Sunday, August 29, 2004

Eurozone economies diverging

Taking over the Economic Agenda slot in the Sunday Telegraph, Liam Halligan, Economics Correspondent at Channel Four News, asks "Is the euro forging a unified Europe?".

In short, the EU commission says "yes" – or words to that effect. Being the commission, it has learnt never to use one word when 16 will do, so its actual answer is "the available evidence is in line with a positive impact of monetary union on cyclical convergence".

However, as one has come to expect, the commission is telling porkies. The Deutsche Bank, it say "no". "We do not see that the euro zone economies have converged." Since 1999, when the euro was launched, Germany has grown only 7 percent in total, compared with 19 percent in Spain. Thus, GDPs are drifting apart. Furthermore, says Deutche, "there are currently no signs that growth differences across the region are narrowing". In fact, "there have even been signs of greater divergence".

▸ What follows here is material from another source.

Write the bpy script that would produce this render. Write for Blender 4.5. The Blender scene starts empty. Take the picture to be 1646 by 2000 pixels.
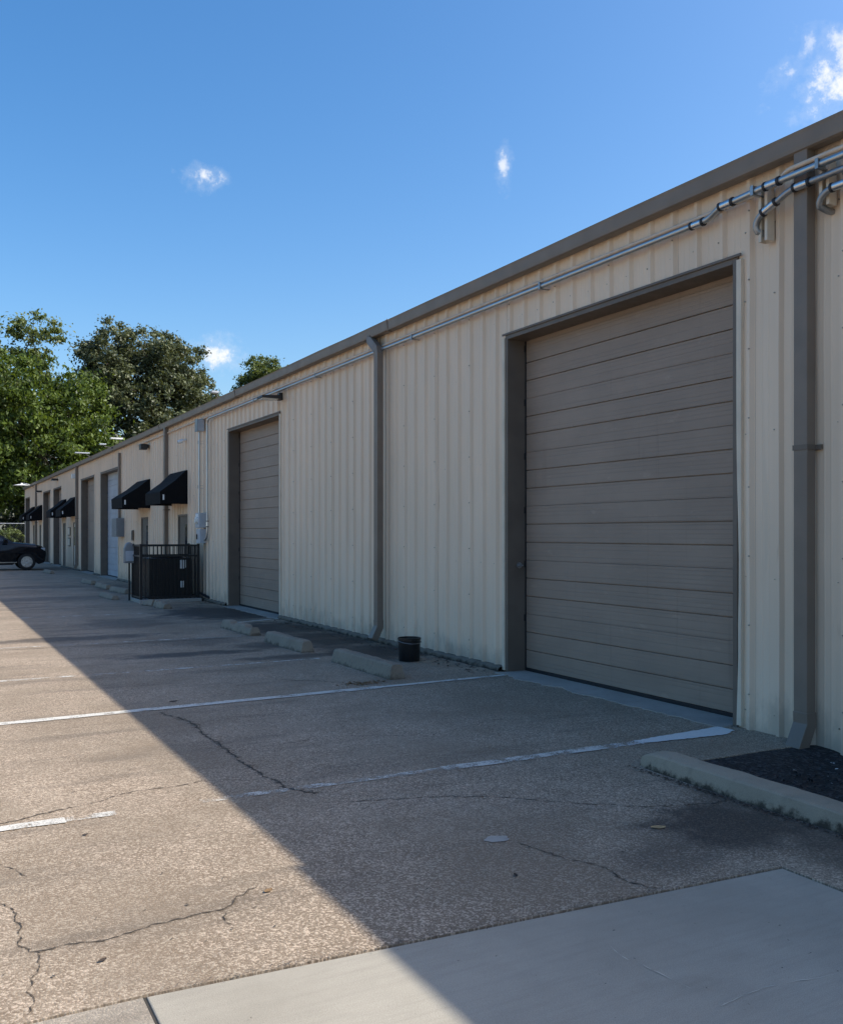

This is confirmed by another financial heavyweight, HSBC, which finds "a great divide between France and Germany". Since 1997 (when members "locked" their economies prior to launch) France has grown on average by 2.5 percent annually but Germany has managed only 1.3 percent, while French inflation is 2.5 percent compared with 1.5 percent in Germany, against eurozone inflation of 2.4 percent.

All of this is good news for UK opponents of the euro. "That's because the less convergence there is between euro zone members, the harder it will be to prove - should the chancellor ever wish to - that these divergent euro members have all converged with the UK too", writes Halligan.